Les mesures traditionnellement utilisées pour analyser et évaluer l’usage de la production scientifique sont basées sur l’analyse des citations à partir de grands corpus de références de documents. Depuis quelques années, le contexte numérique permet le développement de nouvelles possibilités de mesure de l’activité scientifique en ligne. Ces nouvelles métriques portent sur à la fois sur de nouveaux objets scientifiques (ensembles de données, logiciels, vidéos, etc.) et de nouvelles sources de données, notamment celles des réseaux sociaux (Mendeley, Facebook, Twitter, etc.), d’où leur appellation originale d’« altmetrics » comme métriques alternatives à celles utilisées jusqu’alors.
Il est important de comprendre que la notion d’« alternatives » ne signifie pas qu’elles ont l’ambition de remplacer les métriques traditionnelles, mais plutôt d’apporter de nouveaux types d’informations sur de nouvelles formes d’activités en ligne (discussion, partage, recommandation, etc.) autour des productions de la recherche prises au sens large, c’est-à-dire plus seulement les articles de revues ou de conférences et les ouvrages, mais aussi toutes celles qui n’existaient pas auparavant ou qui n’étaient pas prises en compte par les métriques traditionnelles. Par ailleurs, au-delà de la dimension informationnelle de la mesure de l’attention, les outils et services développés autour de ces métriques peuvent également se révéler de véritables outils de filtrage et de navigation dans la masse des ressources scientifiques pour les chercheurs ou encore des instruments de veille stratégique pour les institutions et les organismes de financement de la recherche.
Le domaine des métriques alternatives étant encore jeune, ses développements font largement l’objet d’expérimentations variées et discontinuées pour certaines.

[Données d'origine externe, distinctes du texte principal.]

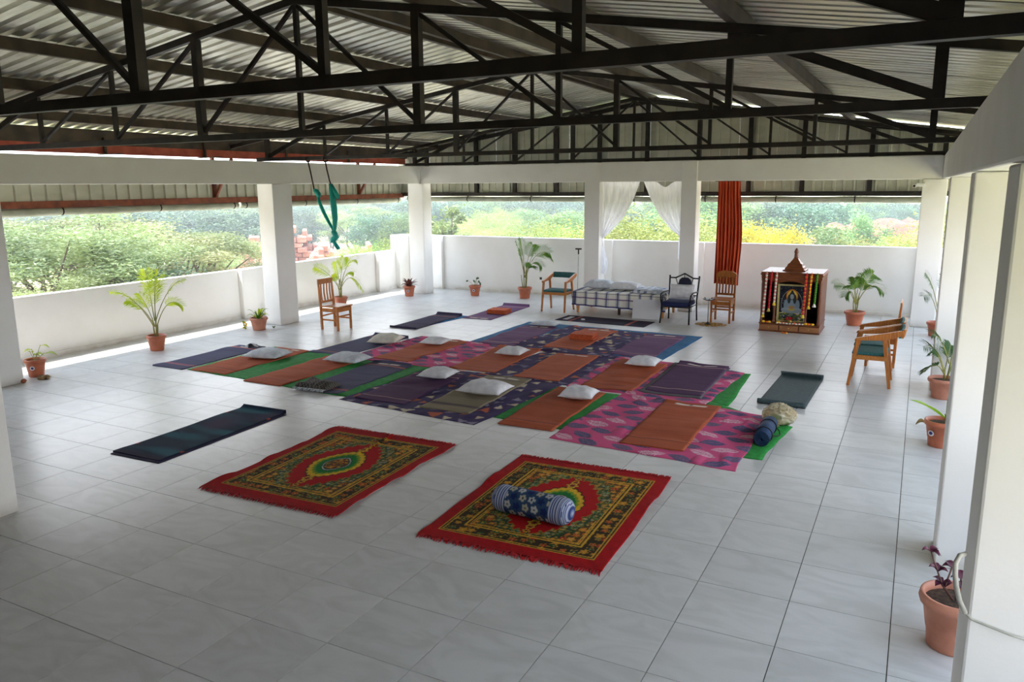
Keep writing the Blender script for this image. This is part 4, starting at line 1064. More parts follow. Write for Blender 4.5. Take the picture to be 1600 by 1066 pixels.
def slat_chair(label, x, y, rz, round_top=False, h=.98, w=.4, d=.4, mat='honey_wood'):
    """faces -y; wooden seat, tall back of upright slats"""
    t = thing('slat_back_chair', label, 'chair', (x, y, 0), rz); a = w/2
    for s_ in (-1, 1):
        G().bar((s_*(a-.02), -d/2+.02, 0), (s_*(a-.02), -d/2+.02, .45), .038, .038).obj('leg', mat, t, bev=.004)
        g = G().bar((s_*(a-.02), d/2-.03, 0), (s_*(a-.02), d/2-.02, .46), .04, .04); g.bar((s_*(a-.02), d/2-.02, .45), (s_*(a-.02), d/2+.015, h-(.09 if round_top else .02)), .036, .045, w2=.032, h2=.026); g.obj('leg', mat, t, bev=.004)
        G().bar((s_*(a-.02), -d/2+.02, .2), (s_*(a-.02), d/2-.03, .2), .018, .03).obj('stretcher', mat, t)
        G().bar((s_*(a-.02), -d/2+.02, .39), (s_*(a-.02), d/2-.03, .39), .02, .07).obj('apron', mat, t)
    G().bar((-a+.02, -d/2+.02, .39), (a-.02, -d/2+.02, .39), .02, .07).obj('apron', mat, t)
    G().bar((-a+.02, -d/2+.03, .27), (a-.02, -d/2+.03, .27), .018, .03).obj('stretcher', mat, t)
    G().bar((-a+.02, d/2-.03, .27), (a-.02, d/2-.03, .27), .018, .03).obj('stretcher', mat, t)
    G().box(-a-.01, a+.01, -d/2-.025, d/2-.03, .445, .47).obj('seat', mat, t, bev=.006)
    yb = lambda z: d/2-.02+(z-.45)*.035/(h-.47)
    z1 = h-.1
    if round_top:
        g = G(); n = 14; vs = []
        for i in range(n+1):
            q = -1+2*i/n; xx = q*a; zt = h-.1+.1*math.sqrt(max(0, 1-q*q*.9))
            for zz, yy in ((z1-.03, yb(z1)-.014), (z1-.03, yb(z1)+.014), (zt, yb(zt)+.014), (zt, yb(zt)-.014)): vs.append((xx, yy, zz))
        fs = [(4*i+j, 4*i+(j+1) % 4, 4*i+4+(j+1) % 4, 4*i+4+j) for i in range(n) for j in range(4)]+[(0, 1, 2, 3), (4*n+3, 4*n+2, 4*n+1, 4*n)]
        g.add(vs, fs).obj('top_rail', mat, t)
    else:
        G().bar((-a, yb(h-.05), h-.05), (a, yb(h-.05), h-.05), .026, .1).obj('top_rail', mat, t, bev=.006)
    G().bar((-a+.03, yb(.53), .53), (a-.03, yb(.53), .53), .022, .04).obj('back_rail', mat, t)
    n = 5 if round_top else 4
    for i in range(n):
        xx = (-1+2*(i+.5)/n)*(a-.045)
        pts = [(xx, yb(z)+.012*math.sin(PI*(z-.53)/(z1-.53)), z) for z in np.linspace(.53, z1+.01, 6)]
        g = G()
        for p, q in zip(pts[:-1], pts[1:]): g.bar(p, q, .03, .014)
        g.obj('slat', mat, t)
    return t
slat_chair('honey wooden chair with slatted back alone at left by the column', -9.9, 11.69, PI/2, h=.97, w=.42, d=.44)
slat_chair('honey wooden chair with rounded slatted back in front of the red curtain', -3.38, 15.64, 0, True, 1.0, .4, .42)
slat_chair('wooden slat-back chair at right, mostly hidden behind the two armchairs', -.38, 12.82, -PI/2, False, .98, .4, .42)

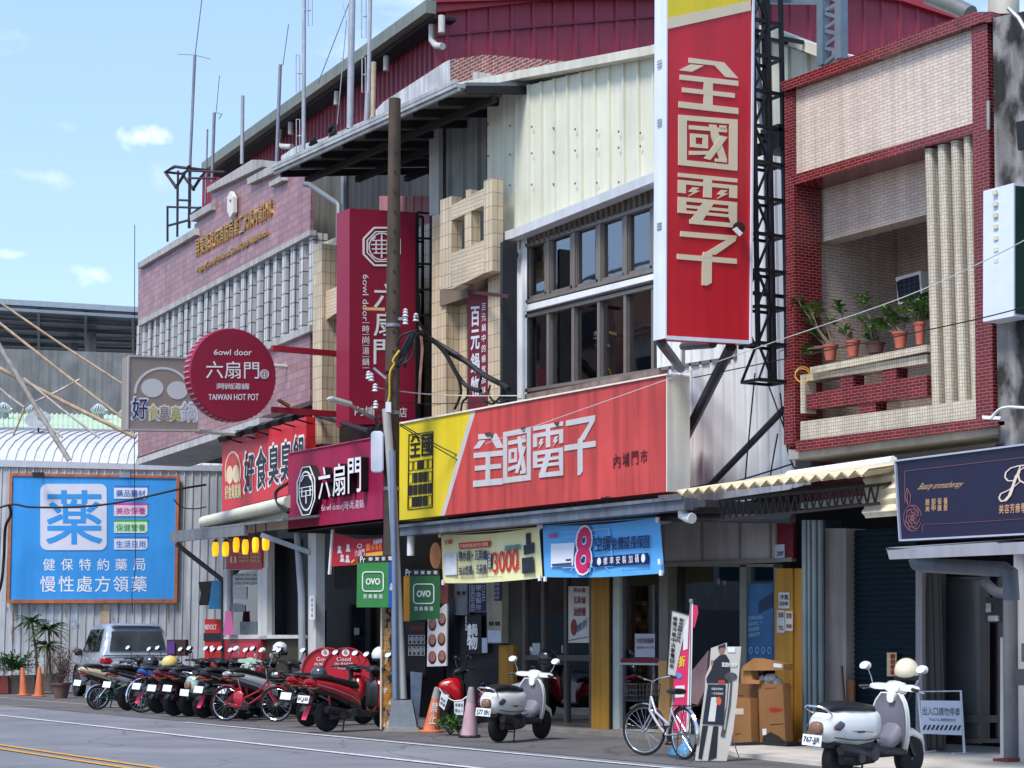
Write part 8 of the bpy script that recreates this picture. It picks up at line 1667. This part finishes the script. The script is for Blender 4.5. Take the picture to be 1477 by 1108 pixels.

Dans ce paysage particulièrement évolutif, un certain nombre d’acteurs se positionnent d’ores et déjà et se consolident autour de stratégies différenciées, tant au niveau économique que sur les services développés et les publics ciblés. Le potentiel d’évolution reste cependant encore particulièrement fort et il subsiste de nombreuses difficultés, autant sociales que techniques, à régler en ce qui concerne la collecte et la réutilisation des données. Les données compilées et les sources dont elles sont issues sont très hétérogènes et non stabilisées dans leur évolution, rendant difficiles, voire impossibles, les comparaisons à la fois synchroniques (des différents services et des mesures qu’ils proposent) et diachroniques (des sources et des données elles-mêmes). Les usages des réseaux sociaux sont également encore loin d’être communément répandus dans les communautés scientifiques et comportent de nombreux biais liés aux aires linguistiques et disciplinaires. De plus, l’audience ainsi mesurée ne se limite pas à ces seules communautés scientifiques, ce qui complique la différenciation entre l’impact scientifique et l’impact social, et augmente les risques de manipulation de cette audience. Enfin, il faut bien distinguer entre la mesure de l’impact ainsi proposée et celle de la qualité qui ne peut se définir par de seuls critères d’audience. L’avenir de ces nouvelles métriques reste donc encore largement à dessiner.